Teneinde te kunnen beoordelen of de gestelde (arbeidsvermogens)schade het gevolg is van het ongeval moet beoordeeld worden of en in hoeverre[verzoeker] arbeidsongeschikt is (geweest). Hierbij is van belang dat Euro Insurance heeft aangevoerd dat uit de medische documentatie blijkt dat[verzoeker] voorafgaand aan het ongeval al diverse klachten had waarvan onduidelijk is of die de arbeidsongeschiktheid veroorzaken dan wel dat dit het ongeval is. Hiertoe zal onderzoek verricht moeten worden, te beginnen met medisch onderzoek, waarna een verzekeringsgeneeskundige aan de hand van de uitkomsten van dat onderzoek een belastbaarheids- en beperkingenprofiel zal moeten opstellen, waarna eventueel een arbeidsdeskundige geraadpleegd moet worden over de - kort gezegd - verdiencapaciteiten van[verzoeker]. Partijen bereikten eerst kort geleden overeenstemming over het te verrichten neurologisch (en plastisch chirurgisch) onderzoek, zodat nog geenszins het stadium is bereikt dat duidelijkheid bestaat over de klachten en beperkingen die kunnen worden toegeschreven aan het[verzoeker] overkomen ongeval.
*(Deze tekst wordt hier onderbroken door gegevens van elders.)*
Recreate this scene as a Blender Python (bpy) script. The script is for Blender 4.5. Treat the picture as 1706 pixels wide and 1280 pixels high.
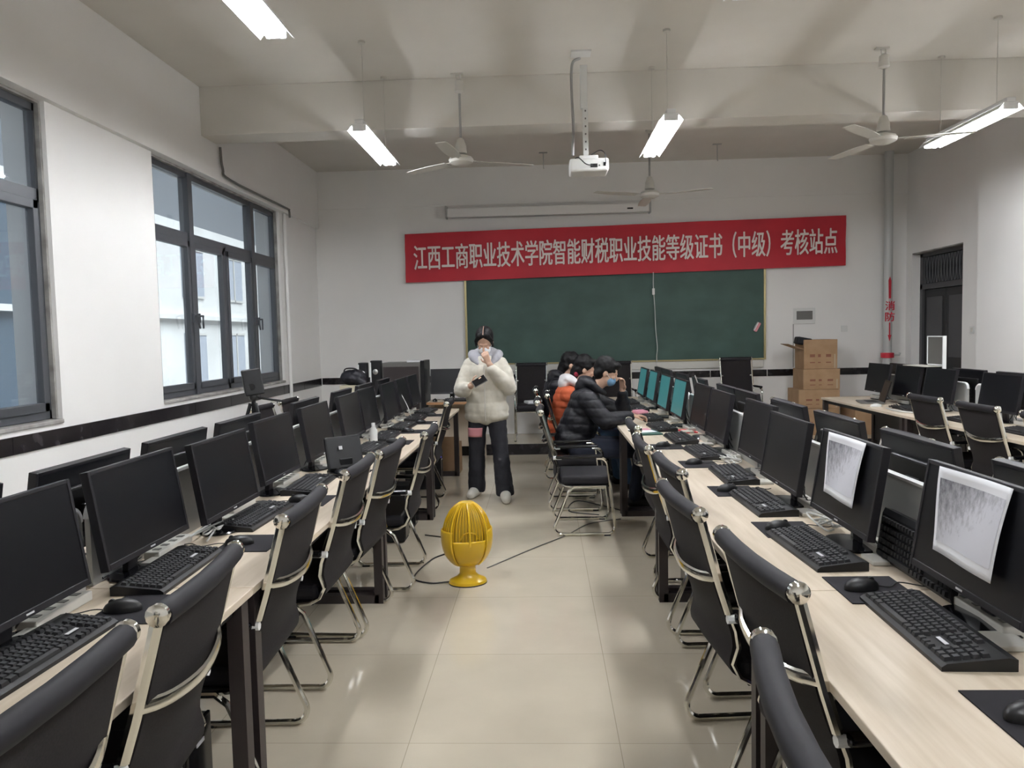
import bpy, bmesh, math, random
from mathutils import Vector, Matrix, Euler, noise
PI = math.pi
random.seed(7)
for o in list(bpy.data.objects): bpy.data.objects.remove(o)
SC = bpy.context.scene
COL = SC.collection

# ------------------------------------------------------------------ camera
cam_d = bpy.data.cameras.new('camera'); cam = bpy.data.objects.new('camera', cam_d); COL.objects.link(cam)
cam_d.sensor_width = 36; cam_d.lens = 1250 / 1706 * 36; cam_d.clip_start = 0.05; cam_d.clip_end = 200
yaw, pit, roll = math.atan(53/1250), math.atan(79/1250), 0.0219
F0 = Vector((-math.sin(yaw), math.cos(yaw), 0)); R0 = Vector((math.cos(yaw), math.sin(yaw), 0)); U0 = Vector((0, 0, 1))
F = F0*math.cos(pit) - U0*math.sin(pit); U = U0*math.cos(pit) + F0*math.sin(pit)
R1 = R0*math.cos(roll) - U*math.sin(roll); U1 = U*math.cos(roll) + R0*math.sin(roll)
M3 = Matrix((R1, U1, -F)).transposed()
cam.matrix_world = Matrix.Translation((0, 0, 1.54)) @ M3.to_4x4()
SC.camera = cam
# ------------------------------------------------------------------ world, light, exposure
w = bpy.data.worlds.new('overcast'); SC.world = w; w.use_nodes = True
w.node_tree.nodes['Background'].inputs[0].default_value = (0.62, 0.68, 0.76, 1)
w.node_tree.nodes['Background'].inputs[1].default_value = 0.62
sl = bpy.data.lights.new('hazy_daylight', 'SUN'); sl.energy = 8.5; sl.angle = 0.9; sl.color = (0.95, 0.97, 1.0)
so = bpy.data.objects.new('hazy_daylight', sl); COL.objects.link(so); so.rotation_euler = (0, math.radians(42), 0)
SC.view_settings.view_transform = 'Standard'; SC.view_settings.look = 'None'
SC.view_settings.gamma = 1; SC.view_settings.use_curve_mapping = False
SC.view_settings.exposure = 0.34
TUBE_POWER = 132.0

# ------------------------------------------------------------------ materials
MATS = {}
def mat(name, col, rough=.5, metal=0, spec=.5, em=None, ems=0, coat=0):
    m = bpy.data.materials.new(name); m.use_nodes = True
    b = m.node_tree.nodes['Principled BSDF']
    b.inputs['Base Color'].default_value = (*col, 1); b.inputs['Roughness'].default_value = rough
    b.inputs['Metallic'].default_value = metal; b.inputs['Specular IOR Level'].default_value = spec
    b.inputs['Coat Weight'].default_value = coat
    if em: b.inputs['Emission Color'].default_value = (*em, 1); b.inputs['Emission Strength'].default_value = ems
    MATS[name] = m; return m
def nodes(m): return m.node_tree.nodes, m.node_tree.links, m.node_tree.nodes['Principled BSDF']
def noise_mat(name, c1, c2, scale=5, rough=.6, detail=4, stretch=(1,1,1), bump=0, metal=0, lo=.35, hi=.65, rot=(0,0,0), spec=.5):
    m = mat(name, c1, rough, metal, spec); N, L, b = nodes(m)
    tc = N.new('ShaderNodeTexCoord'); mp = N.new('ShaderNodeMapping'); mp.inputs['Scale'].default_value = stretch; mp.inputs['Rotation'].default_value = rot
    L.new(tc.outputs['Object'], mp.inputs[0])
    n = N.new('ShaderNodeTexNoise'); n.inputs['Scale'].default_value = scale; n.inputs['Detail'].default_value = detail
    L.new(mp.outputs[0], n.inputs['Vector'])
    r = N.new('ShaderNodeValToRGB'); r.color_ramp.elements[0].position = lo; r.color_ramp.elements[1].position = hi
    r.color_ramp.elements[0].color = (*c1, 1); r.color_ramp.elements[1].color = (*c2, 1)
    L.new(n.outputs[0], r.inputs[0]); L.new(r.outputs[0], b.inputs['Base Color'])
    if bump:
        bp = N.new('ShaderNodeBump'); bp.inputs['Strength'].default_value = bump; bp.inputs['Distance'].default_value = .01
        L.new(n.outputs[0], bp.inputs['Height']); L.new(bp.outputs[0], b.inputs['Normal'])
    return m
noise_mat('wall_paint', (.85,.835,.815), (.88,.865,.845), 1.5, .75, 3, lo=.3, hi=.7)
noise_mat('ceiling_paint', (.66,.63,.575), (.72,.69,.64), 1.2, .9, 3, lo=.3, hi=.7)
noise_mat('facade_paint', (.62,.61,.58), (.74,.73,.70), .5, .9, 3)
mat('facade_blue', (.055,.085,.115), .5); mat('facade_glass', (.40,.43,.48), .3)
noise_mat('marble', (.012,.010,.012), (.05,.045,.05), 9, .22, 8, lo=.5, hi=.75)
noise_mat('sill_stone', (.22,.21,.20), (.42,.41,.39), 7, .8, 6)
noise_mat('laminate', (.60,.50,.38), (.72,.62,.50), 3.0, .38, 6, stretch=(14,1.0,14), lo=.3, hi=.7)
mat('laminate_edge', (.62,.52,.40), .5)
mat('chrome', (.78,.77,.72), .12, 1)
mat('steel', (.45,.45,.45), .4, 1)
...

Aldus bestaat te weinig duidelijkheid over de omvang van de aan het ongeval toe te rekenen schade. Het voorgaande betekent dat de rechtbank thans niet kan vaststellen dat[verzoeker] een vorderingsrecht heeft dat de reeds verstrekte voorschotten overstijgt. Het enkele feit dat de financiële situatie waarin[verzoeker] zich bevindt nijpend is, rechtvaardigt in het licht van het vooroverwogene niet het toekennen van een aanvullend voorschot. Het verzoek (sub 1) wordt afgewezen.

4.7.
[verzoeker]vraagt vergoeding van de tot aan de onderhavige procedure (21 mei 2013) gemaakte buitengerechtelijke kosten ter hoogte van € 20.280,28 (na aftrek van het bevoorschotte bedrag van € 19.713,03 ter zake van buitengerechtelijke kosten). Euro Insurance voert aan dat tot dusver een bedrag van € 19.713,03 aan buitengerechtelijke kosten is vergoed. Zeker wanneer dat wordt gerelateerd aan de tot dusver geleden schade (als die al ongevalsgevolg is) en het stadium waarin de schaderegeling zich bevindt, is dat een hoge vergoeding. Euro Insurance vindt het niet geloofwaardig dat de werkelijke buitengerechtelijke kosten nog ruim € 20.000,00 meer zouden bedragen.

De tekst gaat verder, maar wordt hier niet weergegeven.